With a solid north wind, Cobo will light up as wonderfully as any lagoon spot in the world! Ideally you need no open ocean swell as it’ll find its way into the bay and naff up the conditions a bit. When it’s good and flat you can get up to warp factor 12, and really start to work on your wakestyle chops. You’ll need to wait for mid tide down, but anything from there is a big green light.

You’ll also find you get an audience pretty quickly which can be a blessing or a curse, depending on your point of view!

The Bad

This is a one trick pony… North, or North-North West are the only useful wind directions. North Easterlies are horrendously gusty, and anything with any serious West in it will blow wind chop into the reach and mess up the butter.

Boats are also an issue, moored all over the place in the summer, but cleared out in the winter.

This is a one trick pony… North, or North-North West are the only useful wind directions

The Ugly

If you don’t feel completely confident about staying up wind, this isn’t a spot for you. The tack is straight out to sea, and straight back again. If you lose too much ground you are going to find yourself well out to sea, confronted by a significant presentation of uneven rocks on a dropping tide, and a very long walk (or even worse a downwind, emergency sail round the Albecq to hopefully end up back at Vazon). It isn’t likely to happen, but be sure that you can deal with it if it does.

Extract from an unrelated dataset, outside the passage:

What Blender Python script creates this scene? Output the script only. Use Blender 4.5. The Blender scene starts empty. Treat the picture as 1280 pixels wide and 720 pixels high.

You can pretty much forget about kiting here in the summer. Cobo is insanely popular with tourists and the Rockmount pub crew that come to watch the sunset each night. Don’t take risks with other people’s safety.

Getting There

Cobo is signposted from almost everywhere on the west coast. There’s a free carpark at the south end, and another one nearer the middle, next to where the boats are hauled out for maintenance.